November 21, 2013

TFT - Playing When You're Not Playing

The Fantasy Trip was a role-playing game that came out in 1980 with the release of In The Labyrinth, the core rule set. It also included Melee (tactical combat) and Wizard (spellcasting), as well as the Advanced versions of them. The game was written by Steve Jackson who later used the system as a base for GURPS. This series of articles is a look at the rules of The Fantasy Trip as seen through modern eyes.

The Fantasy Trip (TFT) has a mechanic in place for character "down-time". This is the time a character spends in their life that is not taken up with an adventure. Each character has a job, such as baker, blacksmith or assassin. There is a base salary for each of these occupations and each span of down-time (one week) a character gets to roll to see how they fared. The results range from gaining money to gaining an attribute point (which is a huge considering the game is attribute driven) or taking hazard damage.  Different jobs offer different payment scales and different chances to succeed or fail. TFT sums it up with...

"...characters have lives of their own. A character can earn money, get experience, and get killed ... all without ever going on an adventure ... just like real life."

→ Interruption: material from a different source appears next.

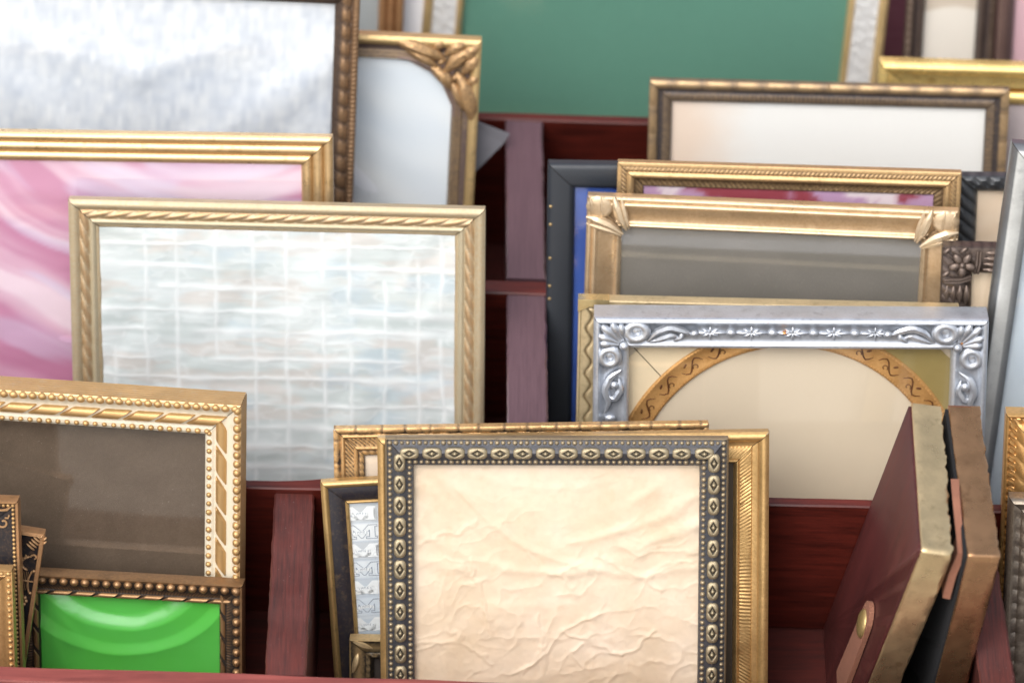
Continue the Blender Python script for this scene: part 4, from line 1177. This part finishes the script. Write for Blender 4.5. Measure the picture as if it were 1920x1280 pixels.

One one hand, I like the concept of things happening to characters when they are not adventuring. It adds a level of realism to a campaign. It also removes the concept of "murdering hobos" from the campaign. The campaign can focus on adventure and setting things right rather than the pursuit of gold.

However, I am not a fan of such huge changes to a character. I feel advancements should come as a result of adventure, not from toiling away as a clerk in a store. One question some players have is...why does my character adventure? If the benefits of not adventuring are as good as adventuring, why bother adventuring? It also removes the concept of choice. Rolling for downtime is a single die roll with no choice to be made by the character. During adventuring characters are constantly making choices - I prefer that over a simple die roll.

All that being said, I like downtime rolls - just keep any changes to a character at a low scale. Your thoughts?

3 comments:

Philo Pharynx said...

I like the idea, and that the repercussions should be enough to give flavor without enough to remove the need for adventure.

And I absolutely think there should be choice. After all, once you faced the Lizard King of Downbelow Swamp, are you going to go back to Baking for coppers a day?

I think you should ask the players, "What are you doing during your downtime, and the GM needs to work with that.

I can think of dozens of ideas for characters to get up to. Arcane research. Looking for love. Writing a book about their adventures. Gamblin' and drinkin'. Spending time with family. Running a business. Training an animal. Training an army. Communing with nature. Forging new armor.

Granted, this is hard on the GM. You need to figure out what sort of consequences there are. I ususlly make them roll something appropriate based on what they want to do and set a range for basic result, good success, excellent success, failure and bad failure.

A hint, having them roll first lets you only figure out what happens on that roll instead of the whole spectrum.

AndreasDavour said...

I think the idea is just awesome that you're killing kobolds and taking their stuff, get back home and go to work being a baker and one of the characters gain a point of STR during downtime, and another died!

Hillarious.

imredave said...

Although I have had some interesting experiences with downtime tables (including marring a nobleman's daughter),I do not think death should be included as an option. No one wants to show up at a game ready to play, only to discover their character has died in-between adventures.